Legalization mattered because after abortion became legal the cost (financial, social stigma, availability, etc.) of getting an abortion plunged. When abortions got cheaper, women on the margin for having an unwanted child elected not to.
But the factors at work in the 1990s that led to declining numbers of abortions were probably not principally tied to an increase in the cost of abortions. Rather, it appears that the 1990s were a time when factors such as AIDS were leading people to, for instance, use condoms or abstain from sex altogether. Not conceiving an unwanted baby is equally effective in reducing unwantedness as having an abortion.
It is a subtle point, one that is missed by most people thinking about the issue, but whether more abortions should be associated with less crime, or possibly with more crime, hinges critically on whether the change in the number of abortions is due to a change in the price of abortions (a movement along the demand curve) or a change in the number of unwanted conceptions (a shift to a different demand curve). Only for movements along the demand curve does theory predict a negative relationship between abortion and crime. When changes in the numbers are due to shifts in the demand curve for abortion, the relationship between abortion and crime is actually positive!
Here’s another way to think about it. The total number of unwanted births is equal to the number of unwanted conceptions times the fraction of women who don’t abort those unwanted pregnancies. Let’s assume that a woman who has conceived an unwanted pregnancy is equally likely to get an abortion in the 1990s or the 1970s, but that because of fear of AIDS, people use condoms and have fewer unwanted conceptions. With fewer unwanted conceptions, there will be both fewer abortions and fewer unwanted births. In that case, lower 1990s abortions are a harbinger of future crime reductions, not future crime increases.
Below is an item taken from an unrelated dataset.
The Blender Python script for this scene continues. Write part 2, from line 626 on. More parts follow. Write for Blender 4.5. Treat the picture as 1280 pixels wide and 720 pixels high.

The only argument one could make for declining abortions in the 1990s leading to rising crime rates down the road would be if you think that various abortion restrictions like the Hyde Amendment, protests outside Planned Parenthood, etc. substantially raised the costs of getting an abortion. That may be true, but my sense is that most people who studied it don’t think these factors had such a big impact.
Along with Lars Lefgren, my former student now at BYU, I was writing a paper that made this point formally. Somewhere along the way got sidetracked and never finished it. We probably should because I am certain that before long someone who doesn’t understand the point will follow exactly the line of argument Steve Sailer put forth, not find a negative relationship between abortion and crime for kids born in the 1990s, and erroneously state that it invalidates the arguments Donohue and I made about the 1970s.